The suit asks the court to order relief, including back pay, for affected black applicants or to bar the firm from participating in federal contracts.

"All workers deserve a fair shot at equal employment opportunities and advancement," said Patricia A. Shiu, director of the federal contract compliance office, in a statement. "Our action against Enterprise highlights our commitment to combatting discrimination against qualified workers."

The Labor Department review looked at 560 black applicants, though the department does not allege that all should have been hired, said a spokeswoman, Joanna P. Hawkins. White people were almost twice as likely to be selected for a management trainee slot, she said.

An Enterprise Holdings spokeswoman said the firm has a "strong record of equal opportunity in our hiring and employment practices" and disagrees with the department's decision to file a complaint. The firm is committed to minority outreach, she wrote in an email, pointing to recruitment efforts that focus on historically black colleges and universities, among other things.

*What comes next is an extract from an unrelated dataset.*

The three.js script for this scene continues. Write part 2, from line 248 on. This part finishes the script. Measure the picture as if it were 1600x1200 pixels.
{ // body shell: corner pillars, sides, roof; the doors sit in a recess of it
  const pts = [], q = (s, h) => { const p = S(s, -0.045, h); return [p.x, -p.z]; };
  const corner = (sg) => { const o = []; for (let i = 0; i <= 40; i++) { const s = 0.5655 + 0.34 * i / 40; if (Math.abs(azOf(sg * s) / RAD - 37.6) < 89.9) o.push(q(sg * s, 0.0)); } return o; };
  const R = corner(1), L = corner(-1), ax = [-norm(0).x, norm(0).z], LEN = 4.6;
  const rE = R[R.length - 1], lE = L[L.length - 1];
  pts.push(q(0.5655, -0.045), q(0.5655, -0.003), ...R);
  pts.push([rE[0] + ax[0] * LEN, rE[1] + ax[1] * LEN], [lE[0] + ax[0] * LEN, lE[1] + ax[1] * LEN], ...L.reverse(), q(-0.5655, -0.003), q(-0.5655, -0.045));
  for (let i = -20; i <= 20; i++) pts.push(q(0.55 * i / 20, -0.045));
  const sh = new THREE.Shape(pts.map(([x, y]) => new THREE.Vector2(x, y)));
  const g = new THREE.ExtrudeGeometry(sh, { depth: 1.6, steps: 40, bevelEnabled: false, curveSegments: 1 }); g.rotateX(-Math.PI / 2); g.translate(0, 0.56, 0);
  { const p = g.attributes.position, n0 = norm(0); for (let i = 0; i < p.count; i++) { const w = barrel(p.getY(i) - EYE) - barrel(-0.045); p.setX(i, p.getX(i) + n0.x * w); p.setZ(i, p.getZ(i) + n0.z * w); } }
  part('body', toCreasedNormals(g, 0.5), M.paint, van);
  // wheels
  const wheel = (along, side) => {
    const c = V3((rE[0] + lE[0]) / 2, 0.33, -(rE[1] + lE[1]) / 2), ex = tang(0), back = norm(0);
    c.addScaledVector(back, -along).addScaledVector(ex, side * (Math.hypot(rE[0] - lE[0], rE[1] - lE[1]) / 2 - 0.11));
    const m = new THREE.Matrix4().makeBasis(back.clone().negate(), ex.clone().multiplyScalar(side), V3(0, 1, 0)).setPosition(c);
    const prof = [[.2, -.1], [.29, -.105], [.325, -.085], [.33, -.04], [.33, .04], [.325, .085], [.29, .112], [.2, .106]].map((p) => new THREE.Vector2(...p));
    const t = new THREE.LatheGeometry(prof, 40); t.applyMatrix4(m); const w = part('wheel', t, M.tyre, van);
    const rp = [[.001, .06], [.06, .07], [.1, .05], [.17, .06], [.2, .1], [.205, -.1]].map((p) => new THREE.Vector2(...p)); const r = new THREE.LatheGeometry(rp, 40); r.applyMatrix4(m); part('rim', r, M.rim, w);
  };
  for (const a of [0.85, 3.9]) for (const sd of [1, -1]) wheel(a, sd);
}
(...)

The firm also cooperated with the investigation, with an "exhaustive review" of employment applications, she said. The firm has an applicant tracking system that keeps adequate records, she added.

"We're disappointed that, after all this time, the Department of Labor has apparently chosen to ignore the evidence and proceed with this action," wrote the spokeswoman, Christine Cavallini, in an email. "We work hard to ensure that our workforce mirrors the diversity of the communities we serve. That's why we are moving immediately to defend against the Department's decision."

Enterprise RAC Company of Baltimore has 52 branches and more than 1,300 employees, Cavallini said. She said 48 percent of its current entry-level management employees are African-American.

Hawkins said the complaint applies to Enterprise's business office in Linthicum, which employed about 160 people when the Labor Department started its investigation in 2008.

Enterprise RAC is a subcontractor on a $10,000-plus contract to provide rental cars to the U.S. Military Traffic Management Command. As a contractor, it is required to keep personnel and employment records for at least two years, analyze its selections and develop a system to periodically measure the success of its affirmative action program.